Mas o que isso implica? A principal investida do governo tem buscado direcionar a empresa para uma maior industrialização local ou "valor adicionado".
Avançar em siderurgia quando as maiores oportunidades são em mineração significa reduzir naco do lucro. Enquanto as commodities continuarem indo bem, a Vale terá boas perspectivas, e o cenário continuará permitindo tolerância com o Estado.
Pensando estrategicamente: faz sentido a intervenção? Antes de mais nada, adicionar valor ao produto não significa adicionar valor à empresa e ao Brasil. Qualquer país pode investir em siderurgia; é só captar recursos para montar uma unidade e comprar minério.

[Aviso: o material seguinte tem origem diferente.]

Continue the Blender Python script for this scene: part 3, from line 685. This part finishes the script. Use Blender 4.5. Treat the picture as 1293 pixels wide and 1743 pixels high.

Mas poucos conseguem exportar matéria-prima. O recurso estratégico é justamente o minério. Mais ainda: o fato de certas commodities serem "básicas" não significa que a produção assim o é. Para "abrir buracos e exportar minério" (usando a expressão de Lula) é preciso toda uma cadeia complexa.
Como os exemplos de Chile, Noruega e Austrália demonstram, depender da exportação de matérias-primas não é necessariamente ruim. Tudo vai depender de como o governo usa as receitas dessas exportações para investir em áreas que permitam, no longo prazo, uma maior diversificação e competitividade da economia (por exemplo, educação).
Adicionar valor ao produto pode só representar menos valor ao acionista e menos desenvolvimento à empresa.
Por enquanto, a boa conjuntura ajuda a encobrir essas amarras à estratégia da Vale. Mas até quando?

SÉRGIO LAZZARINI é professor do Insper e autor do livro "Capitalismo de Laços: os Donos do Brasil e suas Conexões".